Wiegner is taking no university classes. He lives not on a campus but with the family of Merab Gaprindashvili, a pastor and the president of the Baptist Union in Georgia. He has just been invited to be a co-founder of a newly-forming press committee at the International Center on Conflict and Negotiation, where he is interning.

He is also conducting two independent/directed studies for which he will receive Eastern class credit: one on the Israeli/Palestinian conflict and one on a group of Georgians from the Abkhazia breakaway region who are living in a refugee camp. He will soon be taking Georgian language lessons.

Wiegner might tell you that a toast led him to Georgia, a toast given in the Georgian language that challenged him to learn the language for himself. He might tell you that, but he would be leaving out his greater reason-his passion for peace and justice.

In high school, Wiegner started noticing the damage violence was causing in war-torn areas. He also noticed how active the United States was in perpetuating a lot of that violence.

“Perhaps it is natural for a powerful country (or empire) to engage in so much violence and oppression,” he said in an email, “but that does not make it right.”

The answer, as he saw it, was for more Americans to fight war and injustice by involving themselves in peace, justice and reconciliation.
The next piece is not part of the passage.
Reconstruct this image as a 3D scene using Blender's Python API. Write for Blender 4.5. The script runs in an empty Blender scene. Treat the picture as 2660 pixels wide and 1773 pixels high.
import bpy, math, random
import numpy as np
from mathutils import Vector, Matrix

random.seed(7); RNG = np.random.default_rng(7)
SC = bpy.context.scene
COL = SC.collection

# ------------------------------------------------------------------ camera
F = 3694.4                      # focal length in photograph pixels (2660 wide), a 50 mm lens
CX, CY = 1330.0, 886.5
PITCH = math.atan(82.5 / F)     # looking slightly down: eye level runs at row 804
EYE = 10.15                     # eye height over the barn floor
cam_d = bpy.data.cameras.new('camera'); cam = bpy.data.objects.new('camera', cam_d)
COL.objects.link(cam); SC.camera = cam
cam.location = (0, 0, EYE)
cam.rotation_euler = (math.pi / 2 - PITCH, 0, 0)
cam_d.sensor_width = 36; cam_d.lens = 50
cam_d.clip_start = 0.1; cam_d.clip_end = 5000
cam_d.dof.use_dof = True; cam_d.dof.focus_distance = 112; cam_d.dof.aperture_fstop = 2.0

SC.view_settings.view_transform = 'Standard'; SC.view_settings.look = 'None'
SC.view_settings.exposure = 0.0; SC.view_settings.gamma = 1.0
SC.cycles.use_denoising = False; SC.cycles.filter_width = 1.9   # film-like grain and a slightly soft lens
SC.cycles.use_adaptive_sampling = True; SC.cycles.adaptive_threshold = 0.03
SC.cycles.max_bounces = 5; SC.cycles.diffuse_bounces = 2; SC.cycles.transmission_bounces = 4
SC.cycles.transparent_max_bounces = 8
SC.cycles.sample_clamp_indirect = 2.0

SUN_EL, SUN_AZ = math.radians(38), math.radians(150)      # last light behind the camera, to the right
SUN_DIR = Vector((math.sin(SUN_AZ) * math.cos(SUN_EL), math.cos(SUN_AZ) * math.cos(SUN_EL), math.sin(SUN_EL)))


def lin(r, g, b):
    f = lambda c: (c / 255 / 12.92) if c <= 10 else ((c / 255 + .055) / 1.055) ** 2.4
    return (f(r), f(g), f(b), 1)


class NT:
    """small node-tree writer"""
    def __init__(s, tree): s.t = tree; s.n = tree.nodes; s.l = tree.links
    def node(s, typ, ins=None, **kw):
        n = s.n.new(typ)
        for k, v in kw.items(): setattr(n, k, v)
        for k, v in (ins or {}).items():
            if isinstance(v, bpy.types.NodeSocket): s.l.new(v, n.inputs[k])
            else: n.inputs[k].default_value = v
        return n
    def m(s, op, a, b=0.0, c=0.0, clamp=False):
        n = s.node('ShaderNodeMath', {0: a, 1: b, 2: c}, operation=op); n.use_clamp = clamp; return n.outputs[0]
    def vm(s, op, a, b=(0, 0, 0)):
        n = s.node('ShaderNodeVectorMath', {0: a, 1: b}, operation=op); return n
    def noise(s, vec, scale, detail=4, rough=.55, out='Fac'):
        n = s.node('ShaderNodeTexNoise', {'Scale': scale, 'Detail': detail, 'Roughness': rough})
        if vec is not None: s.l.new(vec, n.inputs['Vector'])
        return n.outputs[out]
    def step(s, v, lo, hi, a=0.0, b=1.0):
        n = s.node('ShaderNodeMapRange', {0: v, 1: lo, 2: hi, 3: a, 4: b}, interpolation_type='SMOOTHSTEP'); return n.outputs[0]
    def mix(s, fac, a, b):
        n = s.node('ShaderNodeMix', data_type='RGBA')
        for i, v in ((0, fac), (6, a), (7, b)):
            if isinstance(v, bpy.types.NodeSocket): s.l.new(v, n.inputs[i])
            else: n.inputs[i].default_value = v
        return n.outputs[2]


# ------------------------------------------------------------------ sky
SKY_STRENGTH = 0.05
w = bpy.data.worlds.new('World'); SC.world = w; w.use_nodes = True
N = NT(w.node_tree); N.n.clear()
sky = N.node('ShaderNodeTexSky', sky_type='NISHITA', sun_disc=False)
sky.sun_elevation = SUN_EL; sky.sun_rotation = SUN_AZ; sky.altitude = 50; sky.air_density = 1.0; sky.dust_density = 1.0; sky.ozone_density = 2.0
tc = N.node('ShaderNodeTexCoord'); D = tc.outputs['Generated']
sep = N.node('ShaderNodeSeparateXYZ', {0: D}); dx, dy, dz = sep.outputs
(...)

He came to Eastern because of his interest in its commitment to justice, among other reasons. His choice of location for study-abroad, the Republic of Georgia, has been the site of civil disunity and regional fighting since 1988.

Wiegner’s goals for this semester are ministry-minded. He spends days at a time at the former hotel where the refugees are staying and is attempting to garner press support for their situation.

“I want to find out what their biggest needs are and how it would be best for a church to be involved in the camp,” he said.

In the near future, Wiegner will be conducting a series of interviews with important political figures in Georgia. A Baptist bishop that he knows was able to arrange the interviews for him, and he hopes to use them, not only to gather information for his study on the refugees, but also to gather support for the new press committee.

The next adventure Wiegner has planned is a summer in Amman, Jordan. YACHT leader Adam Beach and Fort Lewis College student Megan Tahquette will be joining him, and the three plan to film a documentary.

“The documentary is going to be an artistic film as well as a film that shows some hope for the area,” Wiegner said.

In his travels to the Republic of Georgia and the Middle East, Weigner hopes to be effectual in working for peace in those areas.

“I’m not saying that I can or that I’m good at it,” he said, “but I’m willing to try. I think the key is in following Jesus.”